Расплывчатые буржуазно-либеральные идеи писателей «Молодой Германии», сыгравшие известную политическую роль в общественной жизни Германии в 1830 годах, к началу 1840 годов все более вырождались; многочисленные споры, возникавшие в среде младогерманцев, превратились в беспринципную литературную склоку. Энгельс дал в 1842 году следующую картину разложения этого литературного направления: «„Молодая Германия“ вырвалась из смуты бурной эпохи, но сама осталась одержимою этой смутностью. Идеи, бродившие тогда в головах в неразвитой и неясной форме и осознанные позже лишь с помощью философии, были использованы младогерманцами для игры фантазии. Этим объясняется неопределенность и смешение понятий, господствовавшие среди самих младогерманцев… Фантастическая форма, в которой пропагандировались эти воззрения, могла лишь способствовать усилению смуты. Внешним блеском младогерманских произведений, их остроумным, пикантным, живым стилем, таинственной мистикой, которою облекались главные лозунги, вызванным ими вырождением критики и оживлением беллетристики они вскоре привлекли к себе младших писателей en masse, и через короткое время у каждого из них, кроме Винбарга, образовался свой двор… Принципы исчезли, все дело свелось к личности… Где бы ни появлялся новый писатель, ему приставляли к груди пистолет и требовали безусловного подчинения. Всякий предъявлял претензию на роль единственного литературного идола. Да не будет у тебя других богов, кроме меня! Малейшая критика вызывала смертельную вражду. Таким образом, это направление потеряло всякое идейное содержание, какое еще сохранило, и погрязло в омуте скандала…»[2].

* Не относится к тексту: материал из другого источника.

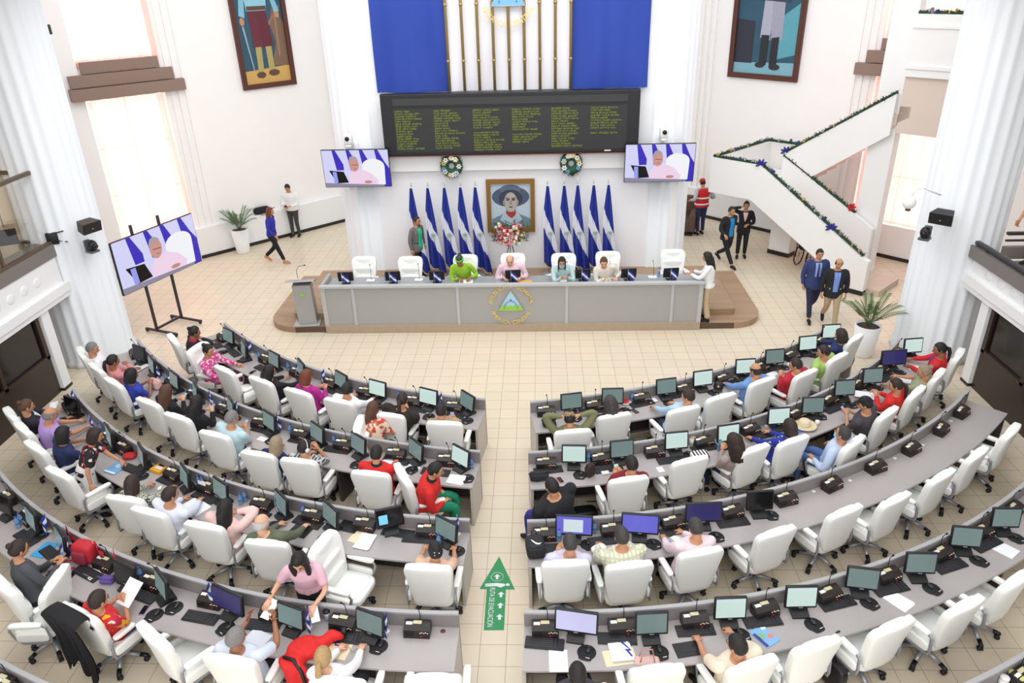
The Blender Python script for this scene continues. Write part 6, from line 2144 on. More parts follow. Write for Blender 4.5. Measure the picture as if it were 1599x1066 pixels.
for i, (x, y, z) in enumerate([(-3.310, 18.950, 2.732), (-2.882, 18.950, 2.724), (-2.455, 18.950, 2.717), (-2.043, 18.950, 2.727), (-1.665, 18.950, 2.737), (0.179, 18.950, 2.705), (0.601, 18.950, 2.731), (0.942, 18.950, 2.725), (1.347, 18.950, 2.718), (1.720, 18.950, 2.711)]):
    lab = 'tall blue and white flag on a pole, %s from left in the %s group' % (pr_words[i % 5], 'left' if i < 5 else 'right')
    t = thing('standing_flag', lab, 'flag', (x, 18.95, 0.30), 0, 'flags behind the presidium')
    link('pole', BF['pole'], t); link('finial', BF['finial'], t); link('base', BF['base'], t); c = link('cloth', BF['cloth'], t); link('fringe', BF['fringe'], c); link('crest', BF['crest'], c)

# ---------------------------------------------------------------- pictures
def picture(label, W0, du, dv, w, hgt, frame_w, frame_m, layers, bg, normal):
    """framed painting: origin at lower left corner; layers = (name, rgb, polygon in 0..1)"""
    t = thing('framed_painting', label, 'painting', W0)
    du, dv, nn = Vector(du), Vector(dv), Vector(normal)
    G = lambda u, v, h: du * (u * w) + dv * (v * hgt) + nn * h
    mb = MB()
    fw, fh = frame_w / w, frame_w / hgt
    for poly in ([(0, 0), (1, 0), (1, fh), (0, fh)], [(0, 1 - fh), (1, 1 - fh), (1, 1), (0, 1)], [(0, fh), (fw, fh), (fw, 1 - fh), (0, 1 - fh)], [(1 - fw, fh), (1, fh), (1, 1 - fh), (1 - fw, 1 - fh)]):
        mb.prism(poly, G, 0.004, 0.09)
    mb.build('frame', frame_m, t)
    mb = MB(); mb.prism([(fw, fh), (1 - fw, fh), (1 - fw, 1 - fh), (fw, 1 - fh)], G, 0.01, 0.03)
    cv = mb.build('canvas', bg, t)
    g2 = lambda u, v, h: G(fw + u * (1 - 2 * fw), fh + v * (1 - 2 * fh), h)
    for k, (nm, c, poly) in enumerate(layers):
        mb = MB(); mb.prism(poly, g2, 0.030, 0.032 + 0.0012 * k)
        mb.build(nm, mat('paint_%s_%d' % (nm, k) + '_%d_%d_%d' % c, c, 0.6, noise=0.12, scale=14), cv)
    return t
def ell(cx, cy, rx, ry, n=24, a0=0, a1=2 * PI):
    return [(cx + rx * math.cos(a0 + (a1 - a0) * k / n), cy + ry * math.sin(a0 + (a1 - a0) * k / n)) for k in range(n)]
GILT = mat('gilt_frame', (150, 108, 52), 0.4, 0.35)
xl, xr = -1.42, -0.155
picture('gilt framed portrait of a man in a grey hat and red scarf', (xl, 19.44, 1.36), (1, 0, 0), (0, 0, 1), xr - xl, 1.42, 0.11, GILT, [
    ('shoulders', (112, 132, 152), [(0.0, 0.0), (1, 0.0), (1, 0.20), (0.74, 0.30), (0.64, 0.38), (0.36, 0.38), (0.26, 0.30), (0.02, 0.20)]),
    ('collar', (176, 192, 208), [(0.22, 0.18), (0.42, 0.06), (0.56, 0.06), (0.78, 0.18), (0.66, 0.40), (0.34, 0.40)]),
    ('hat_brim', (74, 88, 112), ell(0.5, 0.70, 0.47, 0.23)),
    ('hat_crown', (94, 108, 132), ell(0.5, 0.86, 0.26, 0.11)),
    ('brim_shadow_side', (52, 60, 80), ell(0.5, 0.66, 0.30, 0.20)),
    ('neck', (120, 108, 102), [(0.38, 0.30), (0.62, 0.30), (0.62, 0.46), (0.38, 0.46)]),
    ('scarf', (164, 52, 42), [(0.36, 0.36), (0.64, 0.36), (0.60, 0.28), (0.52, 0.22), (0.44, 0.26)]),
    ('face', (176, 168, 162), ell(0.5, 0.58, 0.165, 0.22)),
    ('left_ear', (150, 138, 130), ell(0.33, 0.57, 0.03, 0.06)),
    ('right_ear', (150, 138, 130), ell(0.67, 0.57, 0.03, 0.06)),
    ('left_eye', (44, 40, 44), ell(0.43, 0.635, 0.045, 0.016)),
    ('right_eye', (44, 40, 44), ell(0.57, 0.635, 0.045, 0.016)),
    ('left_brow', (50, 46, 48), [(0.37, 0.668), (0.47, 0.66), (0.47, 0.674), (0.37, 0.684)]),
    ('right_brow', (50, 46, 48), [(0.53, 0.66), (0.63, 0.668), (0.63, 0.684), (0.53, 0.674)]),
    ('nose', (148, 140, 134), [(0.48, 0.62), (0.52, 0.62), (0.545, 0.54), (0.455, 0.54)]),
    ('mouth', (104, 78, 74), ell(0.5, 0.475, 0.05, 0.014)),
], mat('portrait_ground', (184, 200, 210), 0.6), (0, -1, 0))
MAHOG = mat('mahogany_frame', (84, 42, 30), 0.4)
q = math.sqrt(0.5)
picture('tall dark framed painting of a standing man in maroon trousers', (-8.80, 23.1, 4.63), (q, q, 0), (0, 0, 1), 1.73, 3.9, 0.14, MAHOG, [
    ('ground', (206, 164, 92), [(0, 0), (1, 0), (1, 0.125), (0, 0.10)]),
    ('rubble', (124, 96, 76), [(0.62, 0.13), (1, 0.12), (1, 0.45), (0.8, 0.60), (0.7, 0.44), (0.78, 0.3)]),
    ('post', (150, 122, 92), [(0.80, 0.2), (0.84, 0.2), (0.86, 0.62), (0.82, 0.62)]),
    ('branch', (148, 110, 84), [(0.60, 0.40), (0.95, 0.56), (0.95, 0.59), (0.60, 0.43)]),
    ('left_leg', (104, 38, 52), [(0.28, 0.28), (0.47, 0.27), (0.50, 0.56), (0.26, 0.56)]),
    ('right_leg', (96, 34, 48), [(0.50, 0.27), (0.72, 0.28), (0.64, 0.56), (0.42, 0.56)]),
    ('left_boot', (176, 160, 96), [(0.30, 0.08), (0.42, 0.08), (0.44, 0.28), (0.31, 0.28)]),
    ('right_boot', (176, 160, 96), [(0.54, 0.09), (0.66, 0.09), (0.66, 0.28), (0.53, 0.28)]),
    ('left_shoe', (92, 66, 52), ell(0.35, 0.065, 0.10, 0.025)),
    ('right_shoe', (92, 66, 52), ell(0.64, 0.075, 0.12, 0.025)),
    ('blouse', (142, 196, 214), [(0.24, 0.55), (0.66, 0.55), (0.74, 0.82), (0.18, 0.82)]),
    ('left_sleeve', (128, 184, 206), [(0.18, 0.80), (0.26, 0.80), (0.18, 0.50), (0.06, 0.52)]),
    ('right_sleeve', (128, 184, 206), [(0.66, 0.80), (0.76, 0.78), (0.94, 0.54), (0.84, 0.52)]),
    ('left_hand', (190, 138, 100), ell(0.11, 0.475, 0.05, 0.03)),
    ('right_hand', (190, 138, 100), ell(0.88, 0.515, 0.05, 0.025)),
    ('sword', (150, 168, 178), [(0.09, 0.44), (0.13, 0.44), (0.22, 0.10), (0.20, 0.10)]),
    ('belt', (92, 66, 44), [(0.25, 0.555), (0.66, 0.555), (0.66, 0.585), (0.25, 0.585)]),
    ('head', (176, 128, 98), ell(0.46, 0.89, 0.10, 0.06)),
], mat('painting_teal', (44, 84, 104), 0.6, noise=0.2, scale=3), (q, -q, 0))
picture('tall dark framed painting of a standing man in grey trousers and black boots', (5.83, 24.67, 4.52), (q, -q, 0), (0, 0, 1), 2.28, 3.9, 0.15, MAHOG, [
    ('ground', (126, 176, 190), [(0, 0), (1, 0), (1, 0.10), (0, 0.08)]),
    ('side_table', (44, 46, 62), [(0.0, 0.08), (0.30, 0.08), (0.30, 0.40), (0.0, 0.42)]),
    ('light_patch', (90, 160, 176), [(0.70, 0.12), (0.98, 0.16), (0.98, 0.54), (0.72, 0.44)]),
    ('left_leg', (172, 172, 188), [(0.40, 0.28), (0.56, 0.26), (0.58, 0.58), (0.42, 0.58)]),
    ('right_leg', (158, 158, 176), [(0.58, 0.26), (0.76, 0.27), (0.74, 0.58), (0.54, 0.58)]),
    ('left_boot', (34, 36, 44), [(0.42, 0.07), (0.54, 0.07), (0.55, 0.30), (0.42, 0.30)]),
    ('right_boot', (34, 36, 44), [(0.59, 0.06), (0.71, 0.05), (0.71, 0.29), (0.59, 0.28)]),
    ('left_toe', (40, 42, 50), ell(0.44, 0.07, 0.08, 0.022)),
    ('right_toe', (40, 42, 50), ell(0.68, 0.06, 0.09, 0.024)),
    ('jacket', (52, 62, 86), [(0.34, 0.56), (0.82, 0.54), (0.84, 0.84), (0.34, 0.84)]),
    ('sash', (74, 78, 88), [(0.40, 0.56), (0.72, 0.56), (0.72, 0.63), (0.40, 0.63)]),
    ('left_arm', (58, 70, 92), [(0.34, 0.82), (0.42, 0.82), (0.32, 0.58), (0.24, 0.60)]),
    ('left_hand', (188, 140, 112), ell(0.25, 0.58, 0.05, 0.022)),
    ('right_hand', (188, 140, 112), ell(0.76, 0.60, 0.06, 0.025)),
    ('head', (176, 128, 98), ell(0.58, 0.90, 0.09, 0.06)),
], mat('painting_teal_dark', (42, 82, 104), 0.6, noise=0.3, scale=2), (-q, -q, 0))

# ---------------------------------------------------------------- television screens showing the speaker
EM = lambda n, c, e=0.95: glow('screen_' + n, c, e)
def tv(name, label, M4, w, hgt, root=None):
    """screen facing local -Y, origin at its centre"""
    t = root or thing(name, label, 'television')
    if root is None:
        t.matrix_world = M4
    G = lambda u, v, h: Vector(((u - 0.5) * w, h, (v - 0.5) * hgt))
    mb = MB(); mb.bbox((0, 0.03, 0), (w + 0.03, 0.06, hgt + 0.03), 0.008, smooth=False); mb.build('casing', BLACK, t)
    mb = MB(); mb.prism([(0, 0), (1, 0), (1, 1), (0, 1)], G, -0.004, 0.0)
    s = mb.build('screen', EM('lilac', (214, 214, 250)), t)
    def lay(n, m, poly, d):
        b = MB(); b.prism(poly, G, -0.004 - d, -0.004); b.build(n, m, s)
    BLU = EM('blue', (58, 44, 190))
    for x in (0.16, 0.37, 0.57, 0.80):
        lay('flag', BLU, [(x, 1.0), (x + 0.05, 1.0), (x + 0.15, 0.62), (x + 0.15, 0.46), (x + 0.04, 0.46)], 0.0010)
    lay('flag', BLU, [(0.86, 0.0), (1.0, 0.0), (1.0, 0.5), (0.92, 0.72), (0.90, 0.4)], 0.0010)
    lay('chair_back', EM('white', (244, 246, 250)), [(0.58, 0.05), (0.92, 0.05), (0.93, 0.5)] + [(0.76 + 0.17 * math.cos(a), 0.56 + 0.20 * math.sin(a)) for a in [PI * k / 12 for k in range(13)]] + [(0.58, 0.4)], 0.0018)
    lay('shirt', EM('shirt', (242, 214, 236)), [(0.36, 0.06), (0.80, 0.06), (0.82, 0.16), (0.72, 0.36), (0.58, 0.48), (0.48, 0.46), (0.38, 0.34)], 0.0026)
    lay('face', EM('face', (206, 152, 140)), ell(0.47, 0.62, 0.075, 0.20), 0.0034)
    lay('hair', EM('grey', (170, 160, 164)), [(0.40, 0.62), (0.395, 0.72), (0.42, 0.82), (0.47, 0.85), (0.52, 0.80), (0.535, 0.74), (0.44, 0.74)], 0.0040)
    lay('glasses', EM('dark', (70, 50, 60)), [(0.43, 0.605), (0.53, 0.59), (0.53, 0.603), (0.43, 0.618)], 0.0046)
    lay('mouth', EM('mouth', (150, 84, 84)), [(0.465, 0.50), (0.51, 0.495), (0.51, 0.508), (0.465, 0.514)], 0.0046)
    lay('hands', EM('hand', (196, 140, 126)), ell(0.66, 0.13, 0.06, 0.04), 0.0046)
    lay('monitor', EM('black', (16, 14, 22), 0.3), [(0.08, 0.46), (0.30, 0.42), (0.36, 0.12), (0.18, 0.10)], 0.0034)
    lay('table_flag', EM('sky', (150, 160, 240)), [(0.13, 0.42), (0.19, 0.42), (0.20, 0.11), (0.14, 0.11)], 0.0042)
    lay('desk', EM('deskgrey', (176, 170, 196), 0.6), [(0, 0), (0.9, 0), (0.9, 0.05), (0.3, 0.09), (0, 0.12)], 0.0046)
    return t
def look(x, y, z, rz, tilt):
    return Matrix.Translation((x, y, z)) @ Matrix.Rotation(rz, 4, 'Z') @ Matrix.Rotation(tilt, 4, 'X')
for side, (xa, xb) in ((-1, (-5.50, -3.82)), (1, (2.12, 3.83))):
    t = tv('wall_television', 'flat television on the %s fluted column showing a man in pink' % ('left' if side < 0 else 'right'), look((xa + xb) / 2, 18.93, 3.235, 0, 0.06), xb - xa, 0.94)
    b = MB(); b.box((0, 0.27, 0.0), (0.3, 0.44, 0.3)); b.build('wall_bracket', DARK, t)
    c = thing('wall_camera', 'white camera on a bracket above the %s column television' % ('left' if side < 0 else 'right'), 'camera', ((-4.82, 19.1, 3.94) if side < 0 else (3.06, 19.1, 3.95)))
    mb = MB(); mb.bbox((0, 0, 0), (0.2, 0.24, 0.26), 0.05); mb.build('housing', WHITE, c)
    mb = MB(); mb.cyl((0, -0.11, 0.03), (0, -0.16, 0.03), 0.055, seg=14); mb.build('lens', BLACK, c)
    mb = MB(); mb.bbox((0, 0.1, -0.16), (0.14, 0.4, 0.08), 0.02); mb.build('bracket', WHITE, c)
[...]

В этот период кризиса и разложения «Молодой Германии», как литературного направления, Гуцков и перешел к драме и в этой области он, перед своим окончательным примирением с существующим обществом, создал еще несколько значительных произведений. Они, правда, не достигают революционной силы драм Георга Бюхнера; но все же резко возвышаются над бездарными мещанскими комедиями и многочисленными «трагедиями рока» эпигонов-романтиков в 1820–30 годах. Новизна и сила драматических произведений Гуцкова состояли в том, что в них ставились животрепещущие вопросы современности. Еще главный теоретик «Молодой Германии» Людольф Винбарг предъявил новой драме три требования: народность, актуальность и национальное содержание. Из этих трех требований Гуцков делал особое ударение на втором, то есть на современности тематики и ее трактовке.
Так как нашей целью является характеристика основной и лучшей драмы Гуцкова «Уриель Акоста», то нам нет надобности в перечислении и анализе всех предшествующих пьес автора: мы остановимся вкратце лишь на двух важнейших из них — на так называемых «литературных драмах», предшественницах «Уриель Акоста». Мы имеем в виду «Ричард Сэвэдж» и «Прообраз Тартюфа». В обеих этих драмах Гуцков, как и в «Уриель Акоста» изображает трагедию передовой для своего времени личности, вступившей в борьбу с предрассудками и реакционными воззрениями (литературными, политическими и философскими). Во всех трех драмах автор пытается использовать сцену как место пропаганды младогерманских либерально-буржуазных идей, превращая их носителей (писателей Сэвэджа и Мольера и мыслителя Акоста) в какие-то надвременные, вечные образы благородных протестантов.